News / Brislington

Brislington East councillor resigns from Tory party

By lowie trevena, Friday Jul 19, 2019

Long-term Conservative Tony Carey has quit the party, siting his disenchantment with the Tories at a national level.

The councillor for Brislington East branded the two leadership candidates Jeremy Hunt and Boris Johnson, “morally suspect” as he spoke to Bristol24/7 about the difficult decision to resign the party whip on Thursday, July 18

Carey, who will continue as an independent councillor, said that his disenchantment was with the national Conservative party, and that he had nothing against the local Tories, calling them “lovely people”.

But he highlighted the failings of the party on a national level, including the inability to keep the party united, deliver Brexit successfully and poor handling of business, especially the high speed railway programme HS2.

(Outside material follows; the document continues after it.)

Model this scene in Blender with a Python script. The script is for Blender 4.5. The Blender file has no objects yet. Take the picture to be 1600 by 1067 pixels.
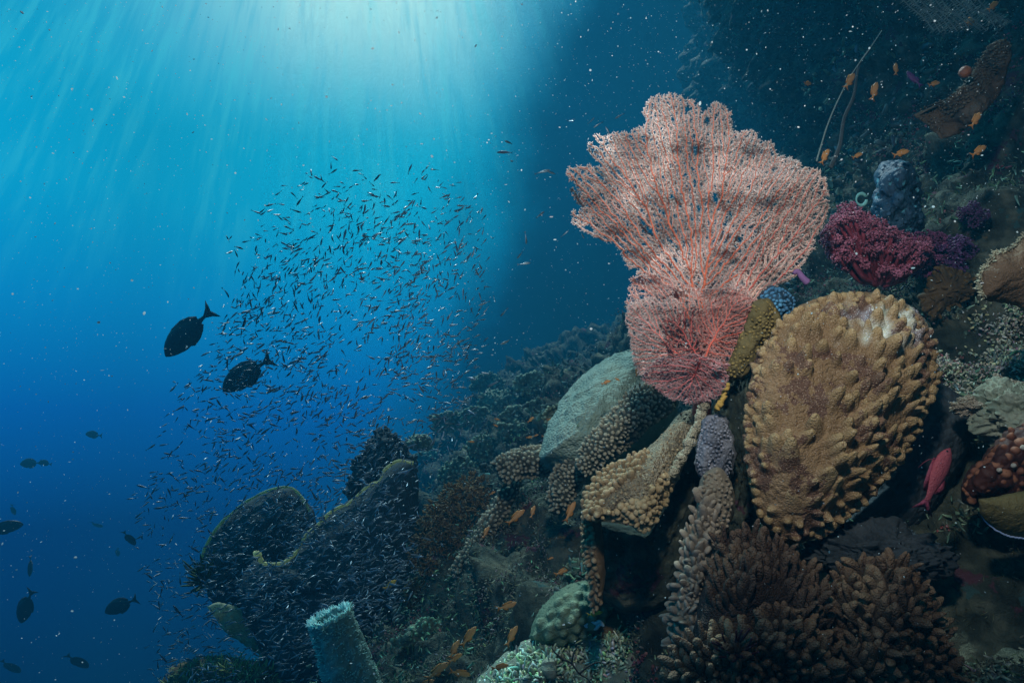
import bpy, math, random
import numpy as np
from mathutils import Vector, Matrix
from mathutils.bvhtree import BVHTree

S = bpy.context.scene
COL = S.collection
rng = np.random.default_rng(11)
random.seed(11)

# ------------------------------------------------------------------ camera
PITCH = math.radians(8.0)
FPX = 24.0 / 36.0 * 1600.0
Rv = np.array([1.0, 0, 0])
Fv = np.array([0, math.cos(PITCH), math.sin(PITCH)])
Uv = np.array([0, -math.sin(PITCH), math.cos(PITCH)])
cam_d = bpy.data.cameras.new("camera")
cam_d.lens = 24.0
cam_d.sensor_width = 36.0
cam_d.clip_start = 0.02
cam_d.clip_end = 300.0
cam = bpy.data.objects.new("camera", cam_d)
COL.objects.link(cam)
cam.rotation_euler = (math.radians(90) + PITCH, 0, 0)
S.camera = cam

def P(px, py, d):
    """pixel of the 1600x1067 photo at d metres in front of the lens -> a world point"""
    px = np.asarray(px, float); py = np.asarray(py, float); d = np.asarray(d, float)
    x = (px - 800.0) / FPX; z = -(py - 533.5) / FPX
    return d[..., None] * (Fv + x[..., None] * Rv + z[..., None] * Uv)

def Cc(x, y, z):
    """camera-aligned metres -> world"""
    x = np.asarray(x, float); y = np.asarray(y, float); z = np.asarray(z, float)
    return x[..., None] * Rv + y[..., None] * Fv + z[..., None] * Uv

# ------------------------------------------------------------------ world: the open water beyond the reef
def unit(v):
    v = np.asarray(v, float); return v / np.linalg.norm(v)
SUN = unit(P(560, -900, 1.0))          # where the light rays converge
GLOW = unit(P(640, -60, 1.0))
W = bpy.data.worlds.new("World")
S.world = W
W.use_nodes = True
wt = W.node_tree
for n in list(wt.nodes): wt.nodes.remove(n)
wo = wt.nodes.new("ShaderNodeOutputWorld")
bg = wt.nodes.new("ShaderNodeBackground")
wt.links.new(bg.outputs[0], wo.inputs[0])
tc = wt.nodes.new("ShaderNodeTexCoord")
DIR = tc.outputs["Generated"]

class G:
    """tiny node-expression helper"""
    def __init__(s, t): s.t = t
    def _in(s, sock, v):
        if isinstance(v, (int, float)): sock.default_value = v
        elif isinstance(v, (tuple, list, np.ndarray)):
            v = [float(q) for q in v]
            sock.default_value = v if len(v) == len(sock.default_value) else v + [1.0]
        else: s.t.links.new(v, sock)
    def m(s, op, a, b=0.0, c=0.0, clamp=False):
        n = s.t.nodes.new("ShaderNodeMath"); n.operation = op; n.use_clamp = clamp
        for i, v in enumerate((a, b, c)): s._in(n.inputs[i], v)
        return n.outputs[0]
    def dot(s, a, v):
        n = s.t.nodes.new("ShaderNodeVectorMath"); n.operation = 'DOT_PRODUCT'
        s._in(n.inputs[0], a); s._in(n.inputs[1], v); return n.outputs["Value"]
    def mr(s, v, a, b, c=0.0, d=1.0, smooth=True):
        n = s.t.nodes.new("ShaderNodeMapRange")
        if smooth: n.interpolation_type = 'SMOOTHERSTEP'
        s._in(n.inputs[0], v)
        for i, q in enumerate((a, b, c, d)): n.inputs[i + 1].default_value = q
        return n.outputs[0]
    def ramp(s, v, pts):
        n = s.t.nodes.new("ShaderNodeValToRGB"); e = n.color_ramp.elements
        while len(e) < len(pts): e.new(0.5)
        for q, (p, c) in zip(e, pts): q.position = p; q.color = (*c, 1)
        s._in(n.inputs[0], v); return n.outputs[0]
    def mix(s, f, a, b, mode='MIX'):
        n = s.t.nodes.new("ShaderNodeMix"); n.data_type = 'RGBA'; n.blend_type = mode
        s._in(n.inputs[0], f); s._in(n.inputs[6], a); s._in(n.inputs[7], b); return n.outputs[2]
    def noise(s, vec, scale, detail=3, rough=.55, out="Fac", dist=0.0):
        n = s.t.nodes.new("ShaderNodeTexNoise"); n.inputs["Scale"].default_value = scale
        n.inputs["Detail"].default_value = detail; n.inputs["Roughness"].default_value = rough
        n.inputs["Distortion"].default_value = dist
        if vec is not None: s.t.links.new(vec, n.inputs["Vector"])
        return n.outputs[out]
    def comb(s, a, b, c):
        n = s.t.nodes.new("ShaderNodeCombineXYZ")
        for i, v in enumerate((a, b, c)): s._in(n.inputs[i], v)
        return n.outputs[0]

def lin(*c):
    return tuple(((v / 255.0 + .055) / 1.055) ** 2.4 if v > 10 else v / 255.0 / 12.92 for v in c)

g = G(wt)
north = (0, 1, 0); east = (1, 0, 0); upv = (0, 0, 1)
dz = g.dot(DIR, upv); dx = g.dot(DIR, east); dy = g.dot(DIR, north)
elev = g.m('MULTIPLY', g.m('ARCSINE', dz), 180 / math.pi)
azim = g.m('MULTIPLY', g.m('ARCTAN2', dx, dy), 180 / math.pi)
# colour of the open water by elevation (-50..60 degrees)
def ep(e): return (e + 50) / 110.0
water = g.ramp(g.m('DIVIDE', g.m('ADD', elev, 50.0), 110.0), [
    (ep(-40), lin(0, 10, 40)), (ep(-17), lin(0, 14, 48)), (ep(-6), lin(0, 38, 94)), (ep(2), lin(0, 84, 160)),
    (ep(10), lin(0, 130, 192)), (ep(18), lin(0, 160, 205)), (ep(26), lin(0, 160, 200)), (ep(36), lin(0, 122, 164)), (ep(55), lin(60, 170, 200))])
# the glow round the place where the sunlight enters
def bell(v, c, w): return g.m('POWER', 2.718, g.m('MULTIPLY', g.m('POWER', g.m('DIVIDE', g.m('SUBTRACT', v, c), w), 2.0), -1.0))
glow1 = g.m('MULTIPLY', bell(azim, -13.5, 13.0), g.mr(elev, 21.0, 39.0))
glow2 = g.m('MULTIPLY', bell(azim, -12.0, 20.0), g.mr(elev, 4.0, 36.0))
# light shafts fan out from the sun direction
e1 = unit(np.cross(SUN, [0, 0, 1.0])); e2 = np.cross(e1, SUN)
ra = g.m('ARCTAN2', g.dot(DIR, e1), g.dot(DIR, e2))
n1 = g.noise(g.comb(g.m('MULTIPLY', ra, 1.0), 0.0, g.m('MULTIPLY', dz, .25)), 40.0, 3.5, .58)
n2 = g.noise(g.comb(g.m('MULTIPLY', ra, 1.0), 5.0, 0.0), 9.0, 2, .5)
shaft = g.m('MULTIPLY', g.mr(n1, .40, .68), g.mr(n2, .35, .62, .25, 1.0))
fade = g.mr(elev, 4.0, 32.0)
shaft = g.m('MULTIPLY', shaft, fade)
glow1 = g.m('MULTIPLY', glow1, g.mr(n1, .25, .62, .62, 1.1))
col = g.mix(g.m('MULTIPLY', glow2, .80, clamp=True), water, lin(20, 190, 212))
col = g.mix(g.m('MULTIPLY', glow1, .88, clamp=True), col, lin(205, 246, 232))
col = g.mix(g.m('MULTIPLY', shaft, .46, clamp=True), col, lin(70, 205, 218))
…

“Universal credit should’ve had the money put into it instead. Lives have been put in a dreadful position and there would have been less of a rise in food banks,” Carey said.

Tony Carey, right, looks over the local railway

Following the Brexit referendum (in which Carey voted to leave, calling the European Parliament “poorly audited”), he said that the party handled the process poorly and that this has been a major factor in his decision to leave.

“The Tories have failed to deliver Brexit twice already, the whole public, whether they’re remain or leave are just thinking ‘bloody hell, get on with it’,” says Carey, adding that the division that Brexit has caused has been the “worst thing since Margaret Thatcher and the miners”.

Carey says that Theresa May made the correct decision to step down at leader of the party but is not willing to be represented by either Jeremy Hunt of Boris Johnson.

Tony Carey in his ward

Carey handed in his notice on Wednesday, July 17 and announced his departure from the party a day later

“I put it up on my community pages on Facebook and had a positive response within minutes,” he says. “That’s when I felt I had made the right decision.

“I don’t want to be seen as a Tory councillor; I want to be seen as a Brislington councillor. I run a Scout group here, I’m part of a community gardening group. I was born here and have lived here nearly all my life. I’m Brislington through-and-through.

“I can’t be seen on the Conservative bench at the moment. I’ve got to work for my community, that’s my first responsibility.”